Set down all of the data exactly as it appears.
====
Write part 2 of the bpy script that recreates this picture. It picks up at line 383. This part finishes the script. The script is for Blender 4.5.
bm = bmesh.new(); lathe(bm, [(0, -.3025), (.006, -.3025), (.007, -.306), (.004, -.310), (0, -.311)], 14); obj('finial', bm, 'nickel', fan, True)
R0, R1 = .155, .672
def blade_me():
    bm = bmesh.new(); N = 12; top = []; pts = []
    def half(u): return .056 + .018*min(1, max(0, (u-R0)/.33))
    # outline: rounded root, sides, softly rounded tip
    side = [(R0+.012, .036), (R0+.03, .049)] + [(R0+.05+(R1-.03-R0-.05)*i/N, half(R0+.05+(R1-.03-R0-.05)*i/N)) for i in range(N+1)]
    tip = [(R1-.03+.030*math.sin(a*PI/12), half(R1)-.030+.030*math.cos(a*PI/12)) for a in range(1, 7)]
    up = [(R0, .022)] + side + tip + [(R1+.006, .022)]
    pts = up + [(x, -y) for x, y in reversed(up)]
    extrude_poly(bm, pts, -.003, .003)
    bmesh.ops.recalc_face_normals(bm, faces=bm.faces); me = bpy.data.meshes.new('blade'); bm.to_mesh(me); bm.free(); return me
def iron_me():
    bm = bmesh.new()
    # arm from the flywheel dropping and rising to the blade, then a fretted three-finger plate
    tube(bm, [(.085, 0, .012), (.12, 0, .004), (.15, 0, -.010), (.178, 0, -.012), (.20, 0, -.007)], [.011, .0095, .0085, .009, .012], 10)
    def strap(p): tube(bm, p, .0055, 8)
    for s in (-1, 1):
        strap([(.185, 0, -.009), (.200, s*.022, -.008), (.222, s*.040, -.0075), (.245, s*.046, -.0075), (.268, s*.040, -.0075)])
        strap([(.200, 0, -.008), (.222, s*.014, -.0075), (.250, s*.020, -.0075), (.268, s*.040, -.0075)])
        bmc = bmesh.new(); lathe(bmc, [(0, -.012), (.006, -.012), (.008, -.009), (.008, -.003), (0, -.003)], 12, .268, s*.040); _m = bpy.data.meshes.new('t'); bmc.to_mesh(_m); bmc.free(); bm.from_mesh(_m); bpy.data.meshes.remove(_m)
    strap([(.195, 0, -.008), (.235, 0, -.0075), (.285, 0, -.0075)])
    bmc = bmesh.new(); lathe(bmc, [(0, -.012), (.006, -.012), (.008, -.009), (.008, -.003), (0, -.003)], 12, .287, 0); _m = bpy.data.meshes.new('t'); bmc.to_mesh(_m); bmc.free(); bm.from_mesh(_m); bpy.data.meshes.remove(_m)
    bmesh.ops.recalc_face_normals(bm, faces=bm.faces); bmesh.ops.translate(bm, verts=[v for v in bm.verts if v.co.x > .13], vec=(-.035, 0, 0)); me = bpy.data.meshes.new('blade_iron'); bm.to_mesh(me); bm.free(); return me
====
TASK RESULT:
Write part 2 of the bpy script that recreates this picture. It picks up at line 383. This part finishes the script. The script is for Blender 4.5.
bm = bmesh.new(); lathe(bm, [(0, -.3025), (.006, -.3025), (.007, -.306), (.004, -.310), (0, -.311)], 14); obj('finial', bm, 'nickel', fan, True)
R0, R1 = .155, .672
def blade_me():
    bm = bmesh.new(); N = 12; top = []; pts = []
    def half(u): return .056 + .018*min(1, max(0, (u-R0)/.33))
    # outline: rounded root, sides, softly rounded tip
    side = [(R0+.012, .036), (R0+.03, .049)] + [(R0+.05+(R1-.03-R0-.05)*i/N, half(R0+.05+(R1-.03-R0-.05)*i/N)) for i in range(N+1)]
    tip = [(R1-.03+.030*math.sin(a*PI/12), half(R1)-.030+.030*math.cos(a*PI/12)) for a in range(1, 7)]
    up = [(R0, .022)] + side + tip + [(R1+.006, .022)]
    pts = up + [(x, -y) for x, y in reversed(up)]
    extrude_poly(bm, pts, -.003, .003)
    bmesh.ops.recalc_face_normals(bm, faces=bm.faces); me = bpy.data.meshes.new('blade'); bm.to_mesh(me); bm.free(); return me
def iron_me():
    bm = bmesh.new()
    # arm from the flywheel dropping and rising to the blade, then a fretted three-finger plate
    tube(bm, [(.085, 0, .012), (.12, 0, .004), (.15, 0, -.010), (.178, 0, -.012), (.20, 0, -.007)], [.011, .0095, .0085, .009, .012], 10)
    def strap(p): tube(bm, p, .0055, 8)
    for s in (-1, 1):
        strap([(.185, 0, -.009), (.200, s*.022, -.008), (.222, s*.040, -.0075), (.245, s*.046, -.0075), (.268, s*.040, -.0075)])
        strap([(.200, 0, -.008), (.222, s*.014, -.0075), (.250, s*.020, -.0075), (.268, s*.040, -.0075)])
        bmc = bmesh.new(); lathe(bmc, [(0, -.012), (.006, -.012), (.008, -.009), (.008, -.003), (0, -.003)], 12, .268, s*.040); _m = bpy.data.meshes.new('t'); bmc.to_mesh(_m); bmc.free(); bm.from_mesh(_m); bpy.data.meshes.remove(_m)
    strap([(.195, 0, -.008), (.235, 0, -.0075), (.285, 0, -.0075)])
    bmc = bmesh.new(); lathe(bmc, [(0, -.012), (.006, -.012), (.008, -.009), (.008, -.003), (0, -.003)], 12, .287, 0); _m = bpy.data.meshes.new('t'); bmc.to_mesh(_m); bmc.free(); bm.from_mesh(_m); bpy.data.meshes.remove(_m)
    bmesh.ops.recalc_face_normals(bm, faces=bm.faces); bmesh.ops.translate(bm, verts=[v for v in bm.verts if v.co.x > .13], vec=(-.035, 0, 0)); me = bpy.data.meshes.new('blade_iron'); bm.to_mesh(me); bm.free(); return me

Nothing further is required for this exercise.